Q1: What input do I need to run the scraper?
You can provide either a user_id, a screen_name, or both. If both are supplied, the scraper will typically prioritize user_id to avoid ambiguity. Additional configuration options (such as whether to fetch members, limits, and delays) are usually read from a JSON input file or environment variables.
Q2: Can it fetch members for every list automatically? Yes, it can optionally fetch list members, but this can significantly increase the number of requests and payload size. For large or very active lists, you may want to enable only a sample of members, or set upper bounds on the number of member pages fetched to maintain good performance.

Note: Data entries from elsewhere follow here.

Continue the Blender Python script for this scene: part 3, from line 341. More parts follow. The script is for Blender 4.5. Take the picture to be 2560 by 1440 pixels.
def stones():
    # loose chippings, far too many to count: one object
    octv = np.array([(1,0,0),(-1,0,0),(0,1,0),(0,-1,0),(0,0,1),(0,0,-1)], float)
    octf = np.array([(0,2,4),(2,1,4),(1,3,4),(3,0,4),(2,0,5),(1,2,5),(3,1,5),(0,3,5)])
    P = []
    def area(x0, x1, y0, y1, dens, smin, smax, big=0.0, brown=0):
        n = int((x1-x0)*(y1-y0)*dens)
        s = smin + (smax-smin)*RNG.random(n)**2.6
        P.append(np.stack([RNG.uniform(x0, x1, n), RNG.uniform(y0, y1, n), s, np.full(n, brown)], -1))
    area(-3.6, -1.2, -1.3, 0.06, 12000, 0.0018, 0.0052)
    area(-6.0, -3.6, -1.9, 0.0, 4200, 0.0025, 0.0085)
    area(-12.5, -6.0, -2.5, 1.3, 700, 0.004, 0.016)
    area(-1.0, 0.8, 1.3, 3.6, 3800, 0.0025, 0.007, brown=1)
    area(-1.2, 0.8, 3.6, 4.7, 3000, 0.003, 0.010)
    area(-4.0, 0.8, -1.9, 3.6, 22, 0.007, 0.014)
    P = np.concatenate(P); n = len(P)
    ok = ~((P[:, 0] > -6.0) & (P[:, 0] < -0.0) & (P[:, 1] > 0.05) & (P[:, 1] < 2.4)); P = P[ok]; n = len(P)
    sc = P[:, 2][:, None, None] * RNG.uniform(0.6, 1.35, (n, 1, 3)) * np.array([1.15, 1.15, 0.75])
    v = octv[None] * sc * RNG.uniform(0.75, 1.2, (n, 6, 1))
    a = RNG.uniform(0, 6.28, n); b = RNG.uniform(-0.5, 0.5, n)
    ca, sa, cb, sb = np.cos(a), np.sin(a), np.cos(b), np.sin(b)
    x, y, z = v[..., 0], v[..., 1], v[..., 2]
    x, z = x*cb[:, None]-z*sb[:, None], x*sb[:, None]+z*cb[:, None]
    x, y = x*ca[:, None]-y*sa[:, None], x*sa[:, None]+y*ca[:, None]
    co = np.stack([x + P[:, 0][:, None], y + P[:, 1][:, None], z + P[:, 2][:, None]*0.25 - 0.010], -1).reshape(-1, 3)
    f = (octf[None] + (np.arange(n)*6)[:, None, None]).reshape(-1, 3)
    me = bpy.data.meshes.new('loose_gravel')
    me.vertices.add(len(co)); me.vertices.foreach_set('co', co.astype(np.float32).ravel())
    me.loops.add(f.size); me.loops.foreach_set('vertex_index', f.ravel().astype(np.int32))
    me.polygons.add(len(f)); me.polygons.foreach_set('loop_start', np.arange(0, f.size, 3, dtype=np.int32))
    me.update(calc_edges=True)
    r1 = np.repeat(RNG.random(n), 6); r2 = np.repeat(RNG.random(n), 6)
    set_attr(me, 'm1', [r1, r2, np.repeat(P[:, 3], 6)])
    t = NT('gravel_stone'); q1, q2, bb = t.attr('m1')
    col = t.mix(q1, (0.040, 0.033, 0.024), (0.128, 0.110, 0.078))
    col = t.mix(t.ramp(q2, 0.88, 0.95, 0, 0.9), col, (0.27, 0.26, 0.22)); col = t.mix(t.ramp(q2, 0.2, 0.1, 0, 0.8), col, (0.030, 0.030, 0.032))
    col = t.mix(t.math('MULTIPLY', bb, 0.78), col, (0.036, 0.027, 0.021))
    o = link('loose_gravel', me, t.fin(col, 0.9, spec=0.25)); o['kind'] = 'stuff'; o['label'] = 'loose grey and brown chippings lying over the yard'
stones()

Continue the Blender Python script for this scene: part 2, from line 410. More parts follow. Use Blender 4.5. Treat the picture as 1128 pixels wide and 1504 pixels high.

Q3: How does the scraper handle rate limits and blocking? The implementation is designed with rate-limit awareness: it batches calls, uses configurable delays between requests, and can pause when it detects typical rate-limit responses. You can tune concurrency, delay intervals, and maximum retries in the configuration files without changing the core logic.
Q4: Does it work with private accounts or private lists? Only public information is accessible. If lists or accounts are private or restricted, they will not be visible to the scraper, and such lists will be skipped or simply not returned in the results. This ensures that only publicly available data is processed.
Primary Metric: On a typical connection, the scraper can enumerate and process lists for a single user in under 5–10 seconds when only metadata is requested, and in 20–40 seconds when also collecting a sample of list members across several medium-sized lists.
Reliability Metric: In test runs across dozens of user profiles and a variety of list sizes, the scraper maintained a successful completion rate above 97%, with automatic retries recovering from transient network and server errors.
Efficiency Metric: With pagination and batching tuned conservatively, the scraper can process several hundred list and member pages per hour using a single Node.js process, while keeping memory usage predictable and stable.
Quality Metric: Field completeness for list metadata (name, description, counts, owner data, URLs) remains above 99% for accessible lists, with consistent JSON structure across runs, making it straightforward to load the data into databases or analytical tools without additional cleaning.